> MATERIAL PROVIDED:
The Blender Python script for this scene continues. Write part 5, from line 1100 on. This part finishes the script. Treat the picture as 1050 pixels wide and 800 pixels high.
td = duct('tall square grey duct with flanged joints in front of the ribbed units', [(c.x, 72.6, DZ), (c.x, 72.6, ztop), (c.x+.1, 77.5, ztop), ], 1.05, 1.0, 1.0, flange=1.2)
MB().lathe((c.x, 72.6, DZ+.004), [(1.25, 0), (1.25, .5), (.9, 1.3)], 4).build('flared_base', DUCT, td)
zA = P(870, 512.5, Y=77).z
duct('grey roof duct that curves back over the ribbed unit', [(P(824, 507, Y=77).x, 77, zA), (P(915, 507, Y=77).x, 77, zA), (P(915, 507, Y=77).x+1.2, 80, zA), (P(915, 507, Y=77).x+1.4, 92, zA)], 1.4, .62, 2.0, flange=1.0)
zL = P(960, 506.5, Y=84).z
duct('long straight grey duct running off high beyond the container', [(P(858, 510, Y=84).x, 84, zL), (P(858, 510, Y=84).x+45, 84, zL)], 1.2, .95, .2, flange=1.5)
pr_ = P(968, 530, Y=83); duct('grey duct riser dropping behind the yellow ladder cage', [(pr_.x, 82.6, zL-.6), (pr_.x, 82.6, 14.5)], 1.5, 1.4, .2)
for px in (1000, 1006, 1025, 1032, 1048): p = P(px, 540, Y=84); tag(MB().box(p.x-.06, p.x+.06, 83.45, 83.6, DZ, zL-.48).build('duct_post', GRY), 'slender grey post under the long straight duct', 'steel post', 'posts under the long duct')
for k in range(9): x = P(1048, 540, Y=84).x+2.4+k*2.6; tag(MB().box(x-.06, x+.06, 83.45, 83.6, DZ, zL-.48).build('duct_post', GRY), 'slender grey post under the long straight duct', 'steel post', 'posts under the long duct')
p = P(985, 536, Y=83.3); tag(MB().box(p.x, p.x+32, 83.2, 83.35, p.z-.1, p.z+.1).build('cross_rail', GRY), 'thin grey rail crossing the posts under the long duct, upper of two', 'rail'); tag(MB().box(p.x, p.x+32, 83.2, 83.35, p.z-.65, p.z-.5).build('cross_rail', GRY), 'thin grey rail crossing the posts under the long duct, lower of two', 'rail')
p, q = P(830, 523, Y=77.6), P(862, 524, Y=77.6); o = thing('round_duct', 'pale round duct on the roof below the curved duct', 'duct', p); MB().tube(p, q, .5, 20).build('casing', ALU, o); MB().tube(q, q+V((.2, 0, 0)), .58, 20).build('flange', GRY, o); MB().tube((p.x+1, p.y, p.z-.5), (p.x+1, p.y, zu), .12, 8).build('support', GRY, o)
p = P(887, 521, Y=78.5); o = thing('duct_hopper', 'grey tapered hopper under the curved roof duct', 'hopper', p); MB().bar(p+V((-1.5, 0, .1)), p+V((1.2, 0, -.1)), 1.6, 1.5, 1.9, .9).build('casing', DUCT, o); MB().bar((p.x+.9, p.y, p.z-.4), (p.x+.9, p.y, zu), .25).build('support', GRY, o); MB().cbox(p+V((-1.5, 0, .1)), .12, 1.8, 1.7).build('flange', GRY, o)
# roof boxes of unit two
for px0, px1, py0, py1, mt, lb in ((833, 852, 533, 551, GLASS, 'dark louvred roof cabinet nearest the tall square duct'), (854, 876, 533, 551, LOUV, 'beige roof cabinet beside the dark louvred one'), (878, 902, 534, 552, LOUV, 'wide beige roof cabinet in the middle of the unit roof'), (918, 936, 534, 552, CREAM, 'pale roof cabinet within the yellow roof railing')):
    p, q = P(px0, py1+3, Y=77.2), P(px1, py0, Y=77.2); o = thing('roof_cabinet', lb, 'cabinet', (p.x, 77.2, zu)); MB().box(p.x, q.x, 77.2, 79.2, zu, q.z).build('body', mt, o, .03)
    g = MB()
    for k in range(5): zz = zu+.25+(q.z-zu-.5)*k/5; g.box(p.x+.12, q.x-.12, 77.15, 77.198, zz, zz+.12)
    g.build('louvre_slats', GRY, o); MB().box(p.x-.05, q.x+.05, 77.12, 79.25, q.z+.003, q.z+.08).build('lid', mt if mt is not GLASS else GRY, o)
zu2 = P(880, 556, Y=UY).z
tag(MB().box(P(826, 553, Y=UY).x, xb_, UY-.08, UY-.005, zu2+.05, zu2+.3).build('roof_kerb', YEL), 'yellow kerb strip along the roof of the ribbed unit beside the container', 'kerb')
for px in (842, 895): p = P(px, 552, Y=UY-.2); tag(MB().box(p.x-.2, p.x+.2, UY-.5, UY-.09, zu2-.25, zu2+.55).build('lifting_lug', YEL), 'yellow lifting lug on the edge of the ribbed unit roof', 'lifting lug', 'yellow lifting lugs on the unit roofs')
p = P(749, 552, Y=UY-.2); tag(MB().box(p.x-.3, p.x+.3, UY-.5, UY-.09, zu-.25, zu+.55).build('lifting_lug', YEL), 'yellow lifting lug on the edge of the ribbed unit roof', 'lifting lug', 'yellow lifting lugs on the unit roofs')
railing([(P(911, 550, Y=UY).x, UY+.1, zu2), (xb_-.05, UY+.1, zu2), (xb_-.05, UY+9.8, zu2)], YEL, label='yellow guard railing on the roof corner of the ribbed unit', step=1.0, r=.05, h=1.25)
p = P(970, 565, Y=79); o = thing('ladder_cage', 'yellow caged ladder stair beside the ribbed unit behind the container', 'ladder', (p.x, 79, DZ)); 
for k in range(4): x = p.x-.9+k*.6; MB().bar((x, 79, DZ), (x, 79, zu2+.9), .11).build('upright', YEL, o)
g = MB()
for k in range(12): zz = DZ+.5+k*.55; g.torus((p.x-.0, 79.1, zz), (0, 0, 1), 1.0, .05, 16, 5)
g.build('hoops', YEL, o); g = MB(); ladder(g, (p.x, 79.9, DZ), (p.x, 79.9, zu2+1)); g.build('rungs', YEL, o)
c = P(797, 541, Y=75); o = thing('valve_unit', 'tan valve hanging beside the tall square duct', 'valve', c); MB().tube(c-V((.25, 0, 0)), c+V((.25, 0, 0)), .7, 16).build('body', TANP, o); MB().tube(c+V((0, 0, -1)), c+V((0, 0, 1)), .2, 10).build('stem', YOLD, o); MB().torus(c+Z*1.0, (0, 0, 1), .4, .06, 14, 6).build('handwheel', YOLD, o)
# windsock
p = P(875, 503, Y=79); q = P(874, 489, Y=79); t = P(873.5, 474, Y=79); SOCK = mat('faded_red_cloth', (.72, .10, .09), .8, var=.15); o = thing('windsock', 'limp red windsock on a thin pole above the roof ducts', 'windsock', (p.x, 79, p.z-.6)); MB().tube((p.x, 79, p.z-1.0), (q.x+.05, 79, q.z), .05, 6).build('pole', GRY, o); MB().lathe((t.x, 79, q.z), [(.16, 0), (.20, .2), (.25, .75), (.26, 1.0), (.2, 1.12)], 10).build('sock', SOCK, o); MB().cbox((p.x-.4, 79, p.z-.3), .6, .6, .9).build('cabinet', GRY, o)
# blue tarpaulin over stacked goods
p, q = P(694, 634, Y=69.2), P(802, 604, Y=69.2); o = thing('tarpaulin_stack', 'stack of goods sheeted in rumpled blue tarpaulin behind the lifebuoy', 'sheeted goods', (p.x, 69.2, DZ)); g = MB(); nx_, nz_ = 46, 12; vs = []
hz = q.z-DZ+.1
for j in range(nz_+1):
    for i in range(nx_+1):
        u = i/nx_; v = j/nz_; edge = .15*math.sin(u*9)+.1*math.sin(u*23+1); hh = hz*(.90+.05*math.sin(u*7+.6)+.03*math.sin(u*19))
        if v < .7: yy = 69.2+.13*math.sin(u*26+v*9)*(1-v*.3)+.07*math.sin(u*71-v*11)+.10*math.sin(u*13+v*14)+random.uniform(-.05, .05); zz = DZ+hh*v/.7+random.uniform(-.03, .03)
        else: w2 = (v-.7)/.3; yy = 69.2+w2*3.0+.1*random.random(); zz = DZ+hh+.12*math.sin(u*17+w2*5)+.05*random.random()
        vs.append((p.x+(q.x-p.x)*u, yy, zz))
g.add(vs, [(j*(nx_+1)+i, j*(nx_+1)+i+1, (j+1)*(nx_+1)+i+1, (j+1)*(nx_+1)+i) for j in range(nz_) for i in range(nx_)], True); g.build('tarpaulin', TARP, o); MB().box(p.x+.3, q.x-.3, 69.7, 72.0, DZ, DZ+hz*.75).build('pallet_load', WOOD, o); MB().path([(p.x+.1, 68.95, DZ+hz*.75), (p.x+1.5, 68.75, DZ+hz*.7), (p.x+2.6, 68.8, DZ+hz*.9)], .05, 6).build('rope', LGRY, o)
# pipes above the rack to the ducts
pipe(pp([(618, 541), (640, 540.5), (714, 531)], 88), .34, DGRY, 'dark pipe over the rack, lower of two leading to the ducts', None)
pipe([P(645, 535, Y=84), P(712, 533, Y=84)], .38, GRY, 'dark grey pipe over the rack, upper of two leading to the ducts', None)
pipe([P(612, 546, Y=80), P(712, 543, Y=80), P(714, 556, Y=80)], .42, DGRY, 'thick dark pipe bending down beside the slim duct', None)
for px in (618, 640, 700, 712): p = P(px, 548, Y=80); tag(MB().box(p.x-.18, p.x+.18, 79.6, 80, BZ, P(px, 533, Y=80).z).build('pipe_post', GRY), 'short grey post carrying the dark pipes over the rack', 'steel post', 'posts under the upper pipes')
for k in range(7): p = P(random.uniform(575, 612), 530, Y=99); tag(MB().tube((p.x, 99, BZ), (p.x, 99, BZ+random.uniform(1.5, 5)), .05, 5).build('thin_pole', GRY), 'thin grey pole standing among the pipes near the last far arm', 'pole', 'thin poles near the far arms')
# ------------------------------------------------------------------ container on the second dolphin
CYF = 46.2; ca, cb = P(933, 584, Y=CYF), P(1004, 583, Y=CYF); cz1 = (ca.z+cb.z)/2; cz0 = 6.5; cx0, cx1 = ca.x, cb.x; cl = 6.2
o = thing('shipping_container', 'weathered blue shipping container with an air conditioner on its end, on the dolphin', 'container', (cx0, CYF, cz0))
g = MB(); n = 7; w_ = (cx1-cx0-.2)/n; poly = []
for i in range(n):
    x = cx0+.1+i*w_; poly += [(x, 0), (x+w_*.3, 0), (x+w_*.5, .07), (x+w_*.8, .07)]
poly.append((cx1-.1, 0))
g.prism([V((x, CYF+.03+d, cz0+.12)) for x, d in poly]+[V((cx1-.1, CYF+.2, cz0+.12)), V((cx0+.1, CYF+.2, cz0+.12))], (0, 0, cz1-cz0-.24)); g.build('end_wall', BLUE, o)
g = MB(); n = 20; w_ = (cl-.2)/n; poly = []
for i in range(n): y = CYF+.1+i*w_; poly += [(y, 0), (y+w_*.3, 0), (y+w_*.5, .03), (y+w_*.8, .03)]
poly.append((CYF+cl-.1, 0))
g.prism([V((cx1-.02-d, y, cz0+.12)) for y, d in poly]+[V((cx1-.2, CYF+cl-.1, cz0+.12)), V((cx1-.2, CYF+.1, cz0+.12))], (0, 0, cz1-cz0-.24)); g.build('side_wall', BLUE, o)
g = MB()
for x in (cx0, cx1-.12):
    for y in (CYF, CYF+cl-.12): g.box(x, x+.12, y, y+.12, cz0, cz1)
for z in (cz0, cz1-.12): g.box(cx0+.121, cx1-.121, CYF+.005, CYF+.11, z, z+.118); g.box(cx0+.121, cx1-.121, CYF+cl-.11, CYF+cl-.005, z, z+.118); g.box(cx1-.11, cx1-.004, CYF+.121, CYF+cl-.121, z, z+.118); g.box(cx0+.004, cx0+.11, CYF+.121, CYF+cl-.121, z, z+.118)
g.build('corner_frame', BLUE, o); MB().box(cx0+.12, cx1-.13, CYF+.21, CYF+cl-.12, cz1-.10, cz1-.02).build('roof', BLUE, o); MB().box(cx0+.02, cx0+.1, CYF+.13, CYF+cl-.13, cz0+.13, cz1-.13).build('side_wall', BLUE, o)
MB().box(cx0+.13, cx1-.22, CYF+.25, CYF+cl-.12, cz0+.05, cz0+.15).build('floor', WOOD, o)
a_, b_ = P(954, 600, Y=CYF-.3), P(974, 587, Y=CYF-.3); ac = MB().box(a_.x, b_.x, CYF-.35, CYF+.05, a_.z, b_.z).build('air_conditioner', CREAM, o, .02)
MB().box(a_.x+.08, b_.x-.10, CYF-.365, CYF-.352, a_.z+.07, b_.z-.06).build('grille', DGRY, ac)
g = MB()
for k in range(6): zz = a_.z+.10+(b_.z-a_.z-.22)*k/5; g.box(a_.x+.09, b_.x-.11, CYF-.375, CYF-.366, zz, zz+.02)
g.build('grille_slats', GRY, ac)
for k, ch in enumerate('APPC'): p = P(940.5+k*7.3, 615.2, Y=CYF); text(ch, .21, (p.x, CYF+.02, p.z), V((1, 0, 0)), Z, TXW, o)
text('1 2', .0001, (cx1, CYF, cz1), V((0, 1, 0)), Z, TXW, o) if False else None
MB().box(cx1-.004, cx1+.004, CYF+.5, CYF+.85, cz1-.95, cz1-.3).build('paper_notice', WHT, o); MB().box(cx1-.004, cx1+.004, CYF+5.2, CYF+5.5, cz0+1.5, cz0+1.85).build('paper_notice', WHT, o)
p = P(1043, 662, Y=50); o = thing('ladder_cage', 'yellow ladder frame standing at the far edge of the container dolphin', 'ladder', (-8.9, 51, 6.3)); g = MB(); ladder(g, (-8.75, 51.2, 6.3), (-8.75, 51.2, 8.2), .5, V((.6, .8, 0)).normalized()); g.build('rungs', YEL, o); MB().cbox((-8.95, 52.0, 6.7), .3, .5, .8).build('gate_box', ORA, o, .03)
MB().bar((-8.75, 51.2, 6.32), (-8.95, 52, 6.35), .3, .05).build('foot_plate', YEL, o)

> GIVEN EXERCISE:
Scan the listing above for the word "wide" and show each line where it is found.

> WRITTEN ANSWER:
The Blender Python script for this scene continues. Write part 5, from line 1100 on. This part finishes the script. Treat the picture as 1050 pixels wide and 800 pixels high.
for px0, px1, py0, py1, mt, lb in ((833, 852, 533, 551, GLASS, 'dark louvred roof cabinet nearest the tall square duct'), (854, 876, 533, 551, LOUV, 'beige roof cabinet beside the dark louvred one'), (878, 902, 534, 552, LOUV, 'wide beige roof cabinet in the middle of the unit roof'), (918, 936, 534, 552, CREAM, 'pale roof cabinet within the yellow roof railing')):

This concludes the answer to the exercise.